8 Steps to Producing an Integrated Report
In Writer’s Guidebook, published in September 2014 by PR News, contributing authors offer perspectives on how to write effectively for various vehicles.
“21st Century Corporate Reporting: 8 Steps to Writing an Integrated Annual Report,” by Kathryn Caulfield, describes an approach to writing an integrated annual report, which is an emerging best practice in corporate reporting. Here is an abbreviated version of the complete chapter.
The corporate annual report is undergoing its biggest transformation since, well, the dawn of corporate reporting. Today’s annual report must address the drive for greater transparency, investors’ increasing demands for a comprehensive view of value creation and a broad set of stakeholders’ interests in an organization’s performance and prospects over the longer term. For the publicly traded company, the integrated annual report is rapidly emerging as the reporting approach to address this evolving trend.
An integrated report is a concise communication of how an organization’s strategy, governance, performance and prospects lead to the creation of value over the short, medium and long term. Rather than simply summarizing information from other communications, such as financial statements and sustainability reports, an integrated report explicitly connects financial performance with other factors to communicate how value is created.

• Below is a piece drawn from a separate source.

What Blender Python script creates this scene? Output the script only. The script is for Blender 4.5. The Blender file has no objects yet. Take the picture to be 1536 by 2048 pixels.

Where do you begin? Like most tasks, the answer lies in taking it step by step and making progress over time. With four years of experience, we’ve learned about the strengths and weaknesses of our report from the perspectives of various stakeholders, and we’ve refined the process into eight steps.
Step 1: Form a cross-functional integrated team. Bring together a cross-functional team comprising those responsible for tracking, assessing and communicating financial performance as well as the performance of other areas of the business.
Step 2: Define your report’s objectives and scope. To help define the objectives and scope of your report, your team should consider a number of questions, including: Who is your audience? What are your goals for the report? What is your desired takeaway? What content and structure will best meet your objectives and result in the desired takeaway?
Step 3: Prepare a strategic brief and secure buy-in. A strategic brief will typically cover answers to the above questions as well as the report’s overarching theme, tone and format(s); the data you will disclose and any other key content elements.
Step 4: Establish disclosure, methodology and data capture processes. The widely accepted standard for environmental, social and governance (ESG) disclosure is the Global Reporting Initiative’s sustainability reporting guidelines. For your first report, your systems for collecting ESG data may not be as developed as they are for financial data, and you will likely need to establish new processes for data capture as well as baselines for your disclosures.
Step 5: Write and design for all communication vehicles.
Step 6: Conduct fact checks and independent third-party audits. External assurance increases confidence in the quality of your report and makes it a more reliable source for decision-making by stakeholders.
Step 7: Publish in print and digital formats. Ensuring that the report is simultaneously available in all formats is a best practice.
Step 8: Conduct stakeholder outreach. Meeting with investors, nongovernmental organizations and others to discuss your company’s performance in a comprehensive fashion can be a powerful tool to address questions or concerns. Your stakeholders can give you valuable feedback about what they found most effective in your report and where they would like to see additional information or changes that incorporate the following year.
Producing your first integrated annual report is a challenging undertaking, but it’s well worth the effort and it gets easier over time. The process of producing the report helps to improve alignment and engagement internally as well as management of your ESG performance and impacts. Investors, rating agencies and stakeholders of all kinds increasingly are seeking to understand a comprehensive view of value creation. An integrated report can form the basis for ongoing dialogue with your stakeholders to help build trust, confidence and mutual understanding.